Tutunamayanlar Almancada kaç sayfa olacak? Böylesine kalın bir kitap okuru korkutmayacak mı?
1000 sayfa civarında olacağını varsayıyoruz. İncecik çok kaliteli bir kâğıda basılacak.
Yayınevi ‘Tutunamayanlar’ı çevirmeni istediğinde hemen “Evet” dedin mi?

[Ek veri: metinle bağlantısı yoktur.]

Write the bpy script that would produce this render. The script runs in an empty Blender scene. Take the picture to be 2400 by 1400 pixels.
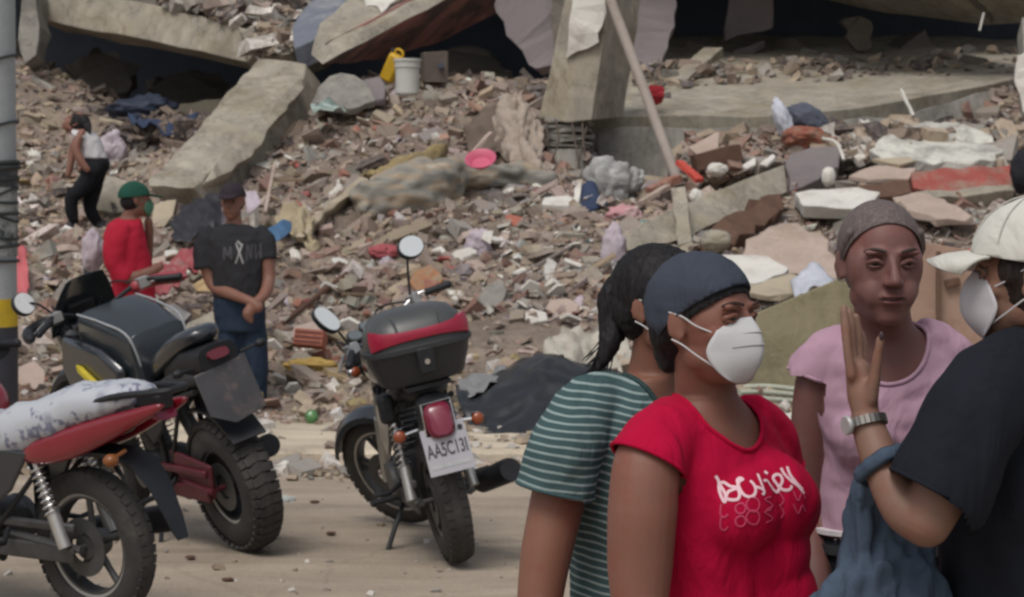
import bpy, bmesh, math, random
import numpy as np
from mathutils import Vector, Matrix, Euler, noise as mnoise
from mathutils.bvhtree import BVHTree
R = math.radians
scene = bpy.context.scene
COL = scene.collection

# ---------------------------------------------------------------- camera, sky, sun, exposure
FPX, EYE, HOR = 5600.0, 1.65, 446.0
cd = bpy.data.cameras.new('camera')
cam = bpy.data.objects.new('camera', cd); COL.objects.link(cam)
cam.location = (0, 0, EYE); cam.rotation_euler = (R(90), 0, 0)
cd.sensor_width = 36; cd.lens = 36*FPX/2400; cd.shift_y = -(700-HOR)/2400
cd.clip_start = 0.1; cd.clip_end = 3000
cd.dof.use_dof = True; cd.dof.focus_distance = 4.6; cd.dof.aperture_fstop = 16
scene.camera = cam
SUN_EL, SUN_AZ = 58, 25      # soft high sun behind cloud, from behind left of the camera
w = bpy.data.worlds.new("World"); scene.world = w; w.use_nodes = True
nt = w.node_tree
for n in list(nt.nodes): nt.nodes.remove(n)
sk = nt.nodes.new('ShaderNodeTexSky'); sk.sky_type = 'NISHITA'; sk.sun_disc = False
sk.sun_elevation = R(SUN_EL); sk.sun_rotation = R(180+SUN_AZ); sk.dust_density = 4; sk.air_density = 1.0; sk.ozone_density = 1
hs = nt.nodes.new('ShaderNodeHueSaturation'); hs.inputs['Saturation'].default_value = 0.42
bg = nt.nodes.new('ShaderNodeBackground'); bg.inputs[1].default_value = 0.12
ow = nt.nodes.new('ShaderNodeOutputWorld')
nt.links.new(sk.outputs[0], hs.inputs['Color']); nt.links.new(hs.outputs[0], bg.inputs[0]); nt.links.new(bg.outputs[0], ow.inputs[0])
sd = bpy.data.lights.new('sun', 'SUN'); sd.energy = 1.3; sd.angle = R(22); sd.color = (1, .955, .89)
so = bpy.data.objects.new('sun', sd); COL.objects.link(so)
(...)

Çeviri gözüyle bir daha okuyayım diye iki hafta izin istedim. “Tamam çevireceğim” diye düşünürken bir bölüm geldi, cümle başladı, cümlede hiçbir noktalama işareti yok, o meşhur bölüm. 100 küsur sayfa sürüyor... Önce mümkün değil dedim. Okumaya devam ettikçe “Bu sonsuz cümleyi de çeviririm” dedim. Oturup denemek için kitabın zor bölümlerinden olan, şarkılardan deneme çevirileri yaptım. Hatta bunları Venedik’te dolaşırken yaptım. Köprülere çıkan merdivenlere oturup oturup çeviriyordum. İki dize çevirip sonra o iki dizeyi aklımda tutup iki saat daha dolaşırken diğer iki dizeyi buluyordum, oturup yazıyordum.
Bence en büyük çılgınlık bu kitabı bilgisayarda değil, el yazısıyla ve dolmakalemle çeviriyor olman.

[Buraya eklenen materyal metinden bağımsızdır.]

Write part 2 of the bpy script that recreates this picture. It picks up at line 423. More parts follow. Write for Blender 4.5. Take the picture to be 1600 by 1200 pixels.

Bir Venedik atölyesinde el yapımı olarak hazırlanmış bir deftere çeviriyorum. Çevirirken insanın önünde özenle hazırlanmış bir malzemenin olması genel özen duygusunu artırıyor. Ben çok dağınık bir masada bile rahatsız olmadan çalışan bir insanım ama ‘Tutunamayanlar’ı çevirirken masanın üstünü tamamen boşaltıyorum. Sigara külü falan düşmüşse temizliyorum, gereksiz bardakları kaldırıyorum. Asla müzik dinlemiyorum. Çünkü ‘Tutunamayanlar’ın iç müziğine başka bir müzik girebilir diye endişeleniyorum. Ve böyle bir deftere el yazısıyla yazarken, insan uzun süre cümleyi kafasında kurguluyor, tartıyor, değiştiriyor. Küçük kâğıtlara notlar alıyor. “Oldu” dediği anda yazıyor. Bilgisayarda böyle olmuyor, o rahatlık benim çevirmekteki tavrımı etkiliyor.